Trend 6: Building together: Partnerships and GCCs
No energy company can transform alone. The future will be co-engineered through strategic partnerships, co-development models and Global Capability Centres (GCCs). HCLTech collaborates with leading OEMs to co-develop products across the energy value chain, from turbo generators to wind turbines. Our deep alliances with leading cloud and AI providers enable us to integrate hyperscaler platforms with proprietary engineering IP, accelerating client outcomes in GenAI, sustainability and infrastructure modernization.
What sets us apart is the fusion of digital expertise with deep engineering domain knowledge, enabling us to reduce transformation risk while accelerating execution. We are increasingly helping energy clients rationalize complex vendor landscapes by establishing GCCs in India under Build‑Operate‑Transfer (BOT) models, enabling greater operational control, faster innovation cycles and sustained engineering value realization at scale.
Trend 7: Human + AI: The new workforce model
As energy companies modernize, their operations are undergoing a fundamental shift – from on-site dependency to remote, AI-enabled precision-driven control. Imagine running a rig like a drone: remotely operated, yet requiring precision, safety and responsiveness. We are facilitating our clients to pilot this future through AI labs, simulation-based upskilling, human-in-the-loop automation models and robotics engineering, for hazardous environments like offshore rigs. As seen at CES 2026, robotics is moving from factory floors to field operations and the energy sector is next.

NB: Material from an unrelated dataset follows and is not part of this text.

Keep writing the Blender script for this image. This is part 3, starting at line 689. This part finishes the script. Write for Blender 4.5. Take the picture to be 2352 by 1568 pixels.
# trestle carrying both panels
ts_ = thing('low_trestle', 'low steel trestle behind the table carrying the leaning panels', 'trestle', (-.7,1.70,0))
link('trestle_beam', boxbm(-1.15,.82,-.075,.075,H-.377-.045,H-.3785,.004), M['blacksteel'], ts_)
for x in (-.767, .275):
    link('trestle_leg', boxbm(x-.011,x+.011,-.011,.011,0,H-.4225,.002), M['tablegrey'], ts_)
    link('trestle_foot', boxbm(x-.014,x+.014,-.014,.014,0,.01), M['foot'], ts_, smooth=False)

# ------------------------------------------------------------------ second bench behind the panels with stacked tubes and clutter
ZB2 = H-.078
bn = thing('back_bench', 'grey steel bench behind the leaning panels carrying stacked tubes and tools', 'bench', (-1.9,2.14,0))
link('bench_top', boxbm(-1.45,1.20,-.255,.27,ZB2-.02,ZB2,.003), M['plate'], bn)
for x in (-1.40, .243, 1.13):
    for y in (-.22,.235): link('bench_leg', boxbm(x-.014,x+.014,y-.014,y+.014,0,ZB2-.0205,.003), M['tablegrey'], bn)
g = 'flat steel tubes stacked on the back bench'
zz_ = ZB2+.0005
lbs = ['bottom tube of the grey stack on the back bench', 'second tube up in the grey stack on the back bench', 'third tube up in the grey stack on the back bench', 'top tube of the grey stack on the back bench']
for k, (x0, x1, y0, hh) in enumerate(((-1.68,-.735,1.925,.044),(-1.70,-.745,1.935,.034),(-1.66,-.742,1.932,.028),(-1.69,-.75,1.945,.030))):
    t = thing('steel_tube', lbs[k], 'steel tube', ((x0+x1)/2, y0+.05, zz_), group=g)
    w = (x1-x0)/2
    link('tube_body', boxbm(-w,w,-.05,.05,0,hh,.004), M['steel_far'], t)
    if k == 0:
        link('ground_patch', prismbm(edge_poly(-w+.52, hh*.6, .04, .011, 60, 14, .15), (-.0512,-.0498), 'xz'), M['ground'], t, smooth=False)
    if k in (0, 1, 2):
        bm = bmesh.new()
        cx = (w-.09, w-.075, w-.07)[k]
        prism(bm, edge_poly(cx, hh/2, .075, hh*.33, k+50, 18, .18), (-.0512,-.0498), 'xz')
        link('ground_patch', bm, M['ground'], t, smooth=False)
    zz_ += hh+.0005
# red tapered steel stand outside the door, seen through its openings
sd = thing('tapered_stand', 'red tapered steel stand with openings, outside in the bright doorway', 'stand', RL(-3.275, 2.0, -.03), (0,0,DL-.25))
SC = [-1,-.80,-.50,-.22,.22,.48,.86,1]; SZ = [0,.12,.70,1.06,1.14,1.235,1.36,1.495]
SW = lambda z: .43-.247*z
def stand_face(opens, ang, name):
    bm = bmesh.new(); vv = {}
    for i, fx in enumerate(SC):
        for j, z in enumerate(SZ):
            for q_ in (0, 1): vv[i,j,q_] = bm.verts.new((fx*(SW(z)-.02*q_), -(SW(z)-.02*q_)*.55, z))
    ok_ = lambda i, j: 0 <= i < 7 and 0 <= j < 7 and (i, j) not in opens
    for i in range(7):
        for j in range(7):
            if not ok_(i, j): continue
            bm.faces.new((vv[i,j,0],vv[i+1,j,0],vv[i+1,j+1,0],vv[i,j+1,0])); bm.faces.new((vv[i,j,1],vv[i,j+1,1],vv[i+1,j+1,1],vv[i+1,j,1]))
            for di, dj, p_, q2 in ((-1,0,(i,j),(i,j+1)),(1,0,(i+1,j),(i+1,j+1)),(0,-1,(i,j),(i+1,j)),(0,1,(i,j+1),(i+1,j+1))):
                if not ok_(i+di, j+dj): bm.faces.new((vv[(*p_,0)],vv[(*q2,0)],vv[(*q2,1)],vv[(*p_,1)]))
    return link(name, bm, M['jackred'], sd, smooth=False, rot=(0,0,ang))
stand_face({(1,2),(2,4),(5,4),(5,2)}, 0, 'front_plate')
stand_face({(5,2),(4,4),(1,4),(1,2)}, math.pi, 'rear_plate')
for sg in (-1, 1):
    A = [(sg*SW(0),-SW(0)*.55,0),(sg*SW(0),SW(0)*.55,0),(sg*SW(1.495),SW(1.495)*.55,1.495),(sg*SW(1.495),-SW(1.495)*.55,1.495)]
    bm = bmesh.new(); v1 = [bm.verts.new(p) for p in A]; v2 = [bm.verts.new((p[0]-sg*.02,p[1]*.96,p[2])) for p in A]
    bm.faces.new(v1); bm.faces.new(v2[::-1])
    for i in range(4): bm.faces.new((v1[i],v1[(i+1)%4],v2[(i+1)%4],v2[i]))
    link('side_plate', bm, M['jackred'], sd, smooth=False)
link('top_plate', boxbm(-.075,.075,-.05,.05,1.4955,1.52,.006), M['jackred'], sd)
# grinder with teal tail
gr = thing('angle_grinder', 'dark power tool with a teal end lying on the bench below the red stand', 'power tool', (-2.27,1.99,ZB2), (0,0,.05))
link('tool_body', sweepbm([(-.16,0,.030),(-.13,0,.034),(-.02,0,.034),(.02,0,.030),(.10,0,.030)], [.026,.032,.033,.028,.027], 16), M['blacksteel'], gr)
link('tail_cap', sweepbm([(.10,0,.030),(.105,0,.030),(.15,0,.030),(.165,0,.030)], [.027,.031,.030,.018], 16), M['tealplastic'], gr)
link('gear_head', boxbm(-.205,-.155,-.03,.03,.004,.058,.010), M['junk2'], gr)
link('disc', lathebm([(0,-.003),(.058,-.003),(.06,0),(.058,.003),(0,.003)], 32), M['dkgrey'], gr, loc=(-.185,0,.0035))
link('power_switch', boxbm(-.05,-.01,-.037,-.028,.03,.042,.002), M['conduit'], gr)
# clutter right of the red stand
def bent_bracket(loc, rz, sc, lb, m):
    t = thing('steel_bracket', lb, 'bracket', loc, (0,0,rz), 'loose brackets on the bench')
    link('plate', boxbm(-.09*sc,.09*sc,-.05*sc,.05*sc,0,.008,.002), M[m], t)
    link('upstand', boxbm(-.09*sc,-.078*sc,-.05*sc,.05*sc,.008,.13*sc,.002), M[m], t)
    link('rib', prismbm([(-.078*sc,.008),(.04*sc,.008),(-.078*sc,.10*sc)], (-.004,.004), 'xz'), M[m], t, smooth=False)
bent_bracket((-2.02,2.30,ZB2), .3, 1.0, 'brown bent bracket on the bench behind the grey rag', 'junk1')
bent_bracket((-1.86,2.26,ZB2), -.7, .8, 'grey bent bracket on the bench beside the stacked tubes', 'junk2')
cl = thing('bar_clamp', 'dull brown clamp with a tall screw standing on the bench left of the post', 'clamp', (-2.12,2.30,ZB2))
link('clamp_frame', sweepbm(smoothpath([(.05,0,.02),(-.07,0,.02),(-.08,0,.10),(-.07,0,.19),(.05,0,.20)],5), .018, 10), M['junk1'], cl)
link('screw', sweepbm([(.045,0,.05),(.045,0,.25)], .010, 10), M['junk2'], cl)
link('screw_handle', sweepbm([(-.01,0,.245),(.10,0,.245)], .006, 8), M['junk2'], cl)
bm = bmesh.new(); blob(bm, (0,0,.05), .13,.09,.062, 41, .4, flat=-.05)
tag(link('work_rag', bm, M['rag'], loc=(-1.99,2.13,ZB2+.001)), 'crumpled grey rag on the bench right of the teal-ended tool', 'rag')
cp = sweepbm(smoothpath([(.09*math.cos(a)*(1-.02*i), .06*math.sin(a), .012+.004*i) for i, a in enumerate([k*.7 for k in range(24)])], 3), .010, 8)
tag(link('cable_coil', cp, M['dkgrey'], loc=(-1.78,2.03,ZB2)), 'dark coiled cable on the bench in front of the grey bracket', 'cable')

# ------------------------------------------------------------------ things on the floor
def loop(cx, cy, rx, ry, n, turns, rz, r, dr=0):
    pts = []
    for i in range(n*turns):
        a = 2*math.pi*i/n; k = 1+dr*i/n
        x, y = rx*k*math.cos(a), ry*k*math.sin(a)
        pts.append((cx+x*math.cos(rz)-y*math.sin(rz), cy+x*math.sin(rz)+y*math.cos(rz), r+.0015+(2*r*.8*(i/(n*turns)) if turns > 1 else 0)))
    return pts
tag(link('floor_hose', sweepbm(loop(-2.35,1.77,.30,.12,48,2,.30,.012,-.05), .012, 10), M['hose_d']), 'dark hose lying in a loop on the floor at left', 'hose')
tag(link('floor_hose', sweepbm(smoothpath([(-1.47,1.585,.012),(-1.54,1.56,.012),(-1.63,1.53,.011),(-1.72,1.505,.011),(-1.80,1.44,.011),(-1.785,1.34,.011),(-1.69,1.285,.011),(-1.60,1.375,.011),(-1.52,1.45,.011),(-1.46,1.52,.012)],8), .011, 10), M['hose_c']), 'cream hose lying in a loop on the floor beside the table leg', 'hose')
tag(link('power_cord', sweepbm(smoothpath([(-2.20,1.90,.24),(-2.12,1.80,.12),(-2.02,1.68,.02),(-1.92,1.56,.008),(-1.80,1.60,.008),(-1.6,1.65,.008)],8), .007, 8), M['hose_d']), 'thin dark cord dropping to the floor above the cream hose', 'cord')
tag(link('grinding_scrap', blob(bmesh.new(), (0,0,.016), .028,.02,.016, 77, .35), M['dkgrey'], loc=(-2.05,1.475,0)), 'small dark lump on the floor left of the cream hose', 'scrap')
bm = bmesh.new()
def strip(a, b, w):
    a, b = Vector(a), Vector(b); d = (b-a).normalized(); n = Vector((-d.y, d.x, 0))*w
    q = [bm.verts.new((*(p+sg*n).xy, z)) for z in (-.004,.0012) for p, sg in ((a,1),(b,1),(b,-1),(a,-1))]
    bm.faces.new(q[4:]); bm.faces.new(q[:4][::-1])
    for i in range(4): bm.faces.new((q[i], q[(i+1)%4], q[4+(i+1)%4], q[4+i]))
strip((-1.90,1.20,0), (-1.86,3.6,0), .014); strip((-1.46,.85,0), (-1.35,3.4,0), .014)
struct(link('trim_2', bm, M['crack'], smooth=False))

Trend 8: From brownfield to intelligent operations
Digital twins offer tremendous potential in the energy sector, but only when built on a strong data foundation.
While greenfield plants are ready to adopt operational twins from the outset, brownfield infrastructure presents challenges due to fragmented, outdated or inconsistent data across legacy systems.
We empower our clients to address these gaps by capturing asset data through drone-based imaging and sensor fusion, building full operational twins — not just engineering replicas — and deploying solutions like IDAMAX to harmonize and integrate siloed datasets. The result is smarter, safer and more efficient operations across the plant lifecycle, powered by accurate, real-time intelligence.
Trend 9: Engineering with regional precision
Energy transformation is universal, its progress is shaped by regional priorities and conditions. In Europe, the focus is on renewables, with significant momentum in offshore wind repurposing and green hydrogen. The United States is prioritizing LNG development, managing rising data center energy demand and modernizing aging infrastructure. Meanwhile, the Middle East is making bold investments in hydrogen, Compressed Natural Gas (CNG) and low-carbon engineering projects. We support this diverse landscape with localized engineering capabilities, delivering tailored solutions that align with each region's unique needs.
A smarter, greener and faster future
The energy sector of the future will not be powered by oil alone. It will be powered by intelligence — digital, human and engineered. As we look toward 2030, the next five years will be pivotal in shaping the next fifty. Deep engineering expertise, global delivery scale and domain-led digital frameworks are becoming essential to navigating this transition. Energy leaders are accelerating progress through digitalized project execution, operating smarter with AI, GenAI and platform-based systems, and transforming sustainably through ESG-first engineering and greener IT. Together, industry ecosystems are not just adapting to change — they are actively engineering the future.